WASHINGTON, Sept 14: As protests against a hate film continued on the fourth day on Friday, US Secretary of State Hillary Rodham Clinton described the offensive video as “disgusting and reprehensible”.
But in a message to Muslims across the world, she also urged them to avoid violence, saying that “there is never any justification for violent acts” witnessed during the last four days.
“The United States government had absolutely nothing to do with this video,” she told reporters at the State Department. “We absolutely reject its content and message.”
“To us, to me personally, this video is disgusting and reprehensible,” Mrs Clinton said. “It appears to have a deeply cynical purpose: to denigrate a great religion and to provoke rage.”
The film – “Innocence of Muslims” – was made in the United States by a mysterious Egyptian Coptic and is backed by a controversial Christian cleric, Pastor Terry Jones. Both have a history of hate crimes, financial fraud and attacks on Muslims.
At an Eid dinner at the State Department, Secretary Clinton told her Muslim guests why she believed violence would not help heal the wounds caused by the offensive video which led to the deaths of US ambassador and three other diplomats in Libya this week.
“When all of us who are people of faith – and I am one – feel the pain of insults, of misunderstanding, of denigration to what we cherish, we must expect ourselves and others not to resort to violence,” she said.
Secretary Clinton urged people of all faiths to learn “answering ignorance with enlightenment, answering hatred with understanding, answering darkness with light”.She invited them to work together to create a world where if one person committed a violent act in the name of religion, “millions will stand up and condemn it out of strength”.Her boss, President Barack Obama, however, had a stronger message for those committing violence.
“I want people around the world to hear me. To all those who would do us harm: No act of terror will go unpunished,” he told a campaign event in Colorado. “I will not dim the light of the values that we proudly present to the rest of the world. No act of violence shakes the resolve of the United States of America.”
But despite such pleas and warnings, protests against the film spread across 20 Arab and Muslim states on Friday. Although protests outside the Middle East remained peaceful, there were attacks on US embassies and American properties in Sudan, Lebanon, Yemen and other places.

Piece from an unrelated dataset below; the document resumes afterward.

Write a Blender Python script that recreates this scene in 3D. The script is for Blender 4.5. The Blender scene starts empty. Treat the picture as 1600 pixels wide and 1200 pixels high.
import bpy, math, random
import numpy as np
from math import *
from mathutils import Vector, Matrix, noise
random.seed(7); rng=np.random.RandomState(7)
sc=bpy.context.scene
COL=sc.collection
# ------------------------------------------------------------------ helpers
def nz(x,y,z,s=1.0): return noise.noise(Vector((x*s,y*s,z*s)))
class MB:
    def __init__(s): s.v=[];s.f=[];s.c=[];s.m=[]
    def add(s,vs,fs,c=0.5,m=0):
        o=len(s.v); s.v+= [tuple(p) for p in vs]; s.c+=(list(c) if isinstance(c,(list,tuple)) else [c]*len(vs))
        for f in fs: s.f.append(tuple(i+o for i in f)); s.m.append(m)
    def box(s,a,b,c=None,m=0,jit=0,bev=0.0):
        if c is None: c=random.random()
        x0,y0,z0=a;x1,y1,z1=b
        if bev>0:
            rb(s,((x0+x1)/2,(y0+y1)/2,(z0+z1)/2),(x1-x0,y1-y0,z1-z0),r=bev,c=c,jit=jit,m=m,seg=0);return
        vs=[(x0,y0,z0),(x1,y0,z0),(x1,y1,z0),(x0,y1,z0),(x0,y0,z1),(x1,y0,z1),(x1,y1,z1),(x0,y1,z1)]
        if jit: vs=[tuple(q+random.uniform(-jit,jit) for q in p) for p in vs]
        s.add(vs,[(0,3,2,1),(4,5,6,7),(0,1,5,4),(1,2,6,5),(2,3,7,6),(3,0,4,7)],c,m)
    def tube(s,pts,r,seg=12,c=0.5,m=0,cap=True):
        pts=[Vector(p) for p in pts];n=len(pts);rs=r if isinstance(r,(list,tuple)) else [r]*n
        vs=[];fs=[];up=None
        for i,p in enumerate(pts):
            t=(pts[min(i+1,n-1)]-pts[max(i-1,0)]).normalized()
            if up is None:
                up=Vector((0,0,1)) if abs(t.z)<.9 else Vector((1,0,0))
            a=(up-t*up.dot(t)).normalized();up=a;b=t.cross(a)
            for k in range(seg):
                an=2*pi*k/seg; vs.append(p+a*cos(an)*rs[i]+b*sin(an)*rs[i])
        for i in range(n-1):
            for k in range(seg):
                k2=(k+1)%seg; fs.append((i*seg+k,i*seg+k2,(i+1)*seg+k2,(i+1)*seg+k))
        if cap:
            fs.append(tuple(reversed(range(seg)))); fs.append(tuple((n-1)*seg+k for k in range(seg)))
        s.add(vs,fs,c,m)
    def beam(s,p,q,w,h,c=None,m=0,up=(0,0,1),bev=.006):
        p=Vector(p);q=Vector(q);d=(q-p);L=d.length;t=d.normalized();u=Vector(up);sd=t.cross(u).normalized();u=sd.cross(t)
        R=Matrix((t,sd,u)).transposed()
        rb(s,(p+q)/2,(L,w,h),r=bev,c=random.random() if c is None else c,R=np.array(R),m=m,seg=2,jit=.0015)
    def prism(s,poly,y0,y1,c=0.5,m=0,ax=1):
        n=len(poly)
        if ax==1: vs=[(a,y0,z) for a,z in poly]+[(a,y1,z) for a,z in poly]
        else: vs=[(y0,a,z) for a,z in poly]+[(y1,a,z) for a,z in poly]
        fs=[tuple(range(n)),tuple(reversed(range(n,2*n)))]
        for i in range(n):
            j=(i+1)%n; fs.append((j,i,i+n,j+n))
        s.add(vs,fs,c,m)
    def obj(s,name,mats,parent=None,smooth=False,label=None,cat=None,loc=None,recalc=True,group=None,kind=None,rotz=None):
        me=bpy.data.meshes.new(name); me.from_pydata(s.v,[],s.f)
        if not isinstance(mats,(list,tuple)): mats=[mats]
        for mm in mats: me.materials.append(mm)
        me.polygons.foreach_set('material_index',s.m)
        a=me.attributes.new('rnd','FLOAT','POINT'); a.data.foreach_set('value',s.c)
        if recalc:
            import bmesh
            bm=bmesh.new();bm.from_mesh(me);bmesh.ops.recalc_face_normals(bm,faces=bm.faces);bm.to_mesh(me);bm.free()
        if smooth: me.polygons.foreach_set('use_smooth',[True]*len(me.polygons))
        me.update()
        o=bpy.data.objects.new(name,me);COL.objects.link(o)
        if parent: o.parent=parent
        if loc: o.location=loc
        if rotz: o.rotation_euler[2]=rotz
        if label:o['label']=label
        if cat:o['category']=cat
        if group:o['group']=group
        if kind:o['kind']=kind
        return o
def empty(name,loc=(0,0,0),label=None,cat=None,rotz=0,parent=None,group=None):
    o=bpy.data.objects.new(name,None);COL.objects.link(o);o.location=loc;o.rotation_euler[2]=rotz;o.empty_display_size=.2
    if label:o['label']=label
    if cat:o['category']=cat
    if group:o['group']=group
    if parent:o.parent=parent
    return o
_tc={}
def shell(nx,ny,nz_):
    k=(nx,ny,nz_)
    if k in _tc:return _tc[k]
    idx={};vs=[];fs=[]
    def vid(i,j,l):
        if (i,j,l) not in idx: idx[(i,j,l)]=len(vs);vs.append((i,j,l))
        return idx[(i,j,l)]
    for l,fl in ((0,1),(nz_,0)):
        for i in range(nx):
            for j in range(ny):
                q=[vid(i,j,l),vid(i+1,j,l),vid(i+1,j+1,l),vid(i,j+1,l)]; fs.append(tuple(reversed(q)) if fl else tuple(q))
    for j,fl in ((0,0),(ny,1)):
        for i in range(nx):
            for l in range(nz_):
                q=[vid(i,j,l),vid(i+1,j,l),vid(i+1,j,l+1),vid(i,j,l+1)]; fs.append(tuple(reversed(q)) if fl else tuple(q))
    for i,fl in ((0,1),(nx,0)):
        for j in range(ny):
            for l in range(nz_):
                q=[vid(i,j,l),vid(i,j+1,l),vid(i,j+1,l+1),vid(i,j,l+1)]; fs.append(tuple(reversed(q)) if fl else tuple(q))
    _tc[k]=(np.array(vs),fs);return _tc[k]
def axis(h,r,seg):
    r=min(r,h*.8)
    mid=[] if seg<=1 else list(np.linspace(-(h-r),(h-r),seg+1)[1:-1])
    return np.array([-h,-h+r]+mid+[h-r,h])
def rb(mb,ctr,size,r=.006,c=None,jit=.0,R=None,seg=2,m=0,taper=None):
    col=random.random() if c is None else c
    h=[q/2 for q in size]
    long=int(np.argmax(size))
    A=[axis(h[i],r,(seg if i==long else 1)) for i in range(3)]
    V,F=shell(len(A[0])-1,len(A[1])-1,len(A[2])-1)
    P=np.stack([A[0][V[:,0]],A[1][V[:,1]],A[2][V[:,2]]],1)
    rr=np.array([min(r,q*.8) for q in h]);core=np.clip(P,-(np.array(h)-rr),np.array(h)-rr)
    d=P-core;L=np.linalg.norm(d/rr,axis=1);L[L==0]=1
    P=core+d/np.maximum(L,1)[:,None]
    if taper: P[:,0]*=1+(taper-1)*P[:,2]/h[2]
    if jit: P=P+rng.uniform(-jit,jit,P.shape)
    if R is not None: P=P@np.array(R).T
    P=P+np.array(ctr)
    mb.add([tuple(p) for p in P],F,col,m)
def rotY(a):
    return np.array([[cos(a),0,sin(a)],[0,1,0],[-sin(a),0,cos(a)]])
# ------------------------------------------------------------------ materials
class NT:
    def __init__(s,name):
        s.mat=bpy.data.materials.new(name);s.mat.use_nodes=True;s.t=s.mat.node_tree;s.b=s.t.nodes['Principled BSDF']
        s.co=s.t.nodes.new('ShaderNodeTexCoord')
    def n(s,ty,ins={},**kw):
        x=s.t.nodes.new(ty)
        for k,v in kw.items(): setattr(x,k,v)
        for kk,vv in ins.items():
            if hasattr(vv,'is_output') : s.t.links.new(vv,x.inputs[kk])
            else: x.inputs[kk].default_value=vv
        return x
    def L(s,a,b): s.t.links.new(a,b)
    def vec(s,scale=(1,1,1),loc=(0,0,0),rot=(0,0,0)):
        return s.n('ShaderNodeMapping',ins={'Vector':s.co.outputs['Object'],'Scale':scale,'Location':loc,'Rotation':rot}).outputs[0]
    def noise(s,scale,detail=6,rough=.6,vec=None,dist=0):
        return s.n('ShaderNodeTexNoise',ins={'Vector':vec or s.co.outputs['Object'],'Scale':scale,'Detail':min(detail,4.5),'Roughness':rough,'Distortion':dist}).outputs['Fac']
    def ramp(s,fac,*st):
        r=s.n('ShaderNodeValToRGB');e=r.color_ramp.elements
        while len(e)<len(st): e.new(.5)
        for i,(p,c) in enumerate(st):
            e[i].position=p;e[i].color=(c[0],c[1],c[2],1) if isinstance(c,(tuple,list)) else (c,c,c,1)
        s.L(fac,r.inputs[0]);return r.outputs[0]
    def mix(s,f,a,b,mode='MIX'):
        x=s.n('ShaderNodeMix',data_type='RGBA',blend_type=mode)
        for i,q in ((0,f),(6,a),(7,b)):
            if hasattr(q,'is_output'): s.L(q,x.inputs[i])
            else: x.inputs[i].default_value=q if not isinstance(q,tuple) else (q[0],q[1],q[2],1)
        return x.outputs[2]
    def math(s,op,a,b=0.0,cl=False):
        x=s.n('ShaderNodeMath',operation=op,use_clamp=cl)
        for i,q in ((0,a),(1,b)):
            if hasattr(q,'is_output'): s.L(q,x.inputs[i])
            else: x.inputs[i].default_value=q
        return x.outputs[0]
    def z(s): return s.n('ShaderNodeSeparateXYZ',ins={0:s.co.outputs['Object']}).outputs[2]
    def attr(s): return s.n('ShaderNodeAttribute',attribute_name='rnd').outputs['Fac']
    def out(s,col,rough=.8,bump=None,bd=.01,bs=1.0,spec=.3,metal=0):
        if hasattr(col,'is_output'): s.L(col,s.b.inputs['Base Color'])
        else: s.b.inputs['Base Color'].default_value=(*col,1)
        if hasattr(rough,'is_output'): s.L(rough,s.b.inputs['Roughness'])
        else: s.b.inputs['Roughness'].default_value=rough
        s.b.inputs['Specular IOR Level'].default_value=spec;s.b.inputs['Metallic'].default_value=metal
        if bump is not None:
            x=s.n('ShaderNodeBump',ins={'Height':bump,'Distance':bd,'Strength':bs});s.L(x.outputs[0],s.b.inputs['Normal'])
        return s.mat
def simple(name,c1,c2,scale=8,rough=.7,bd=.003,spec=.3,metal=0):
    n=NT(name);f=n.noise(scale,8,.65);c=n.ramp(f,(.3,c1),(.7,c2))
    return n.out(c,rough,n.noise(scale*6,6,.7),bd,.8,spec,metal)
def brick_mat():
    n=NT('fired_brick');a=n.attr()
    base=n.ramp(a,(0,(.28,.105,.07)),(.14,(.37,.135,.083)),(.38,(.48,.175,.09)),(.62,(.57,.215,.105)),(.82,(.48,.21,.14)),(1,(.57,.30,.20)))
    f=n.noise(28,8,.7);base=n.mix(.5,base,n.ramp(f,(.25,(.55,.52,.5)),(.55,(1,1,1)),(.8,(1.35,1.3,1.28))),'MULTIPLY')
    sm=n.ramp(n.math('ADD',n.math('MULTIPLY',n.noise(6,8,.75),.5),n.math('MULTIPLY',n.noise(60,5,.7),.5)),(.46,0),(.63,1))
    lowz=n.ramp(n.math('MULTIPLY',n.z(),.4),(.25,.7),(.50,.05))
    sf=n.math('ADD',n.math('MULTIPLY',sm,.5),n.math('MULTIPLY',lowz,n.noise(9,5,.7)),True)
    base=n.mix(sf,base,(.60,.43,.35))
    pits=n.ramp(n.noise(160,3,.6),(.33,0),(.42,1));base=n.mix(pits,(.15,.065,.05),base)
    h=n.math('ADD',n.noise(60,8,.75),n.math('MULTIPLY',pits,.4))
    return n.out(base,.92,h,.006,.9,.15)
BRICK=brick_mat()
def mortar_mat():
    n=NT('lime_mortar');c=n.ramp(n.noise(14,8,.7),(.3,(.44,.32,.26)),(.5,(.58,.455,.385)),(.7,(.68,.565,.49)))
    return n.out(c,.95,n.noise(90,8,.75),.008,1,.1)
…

Reports in the US media, however, rejected the suggestion that the violence reflected a clash of values between the Western and Islamic civilisations.
In an article posted on a popular news site, Global Post, Erin Cunningham, noted that Terry Jones was a fringe pastor who headed a church of roughly 50 followers in a country of more than 300 million people.
“In Libya, locals fought — and were killed — defending the US consulate and Libyans on Twitter expressed an outpouring of apologies and grief for the deadly attack,” she wrote.
Other writers pointed out that the protests did not draw large crowds anywhere in the Muslim word. Even the most violent protests did not have more than a few hundred people.
Libyan Ambassador to the US Ali Suleiman Aujali said at the Eid dinner that the attack on the US consulate in Benghazi had also shocked him. US Ambassador Chris Stevens, he noted, played a key role in ending dictatorship in Libya “We were shocked by the death of four American diplomats … it is our responsibility, and the responsibility of the Libyan people … to protect all the diplomatic missions in our country,” particularly Americans who had been wronged.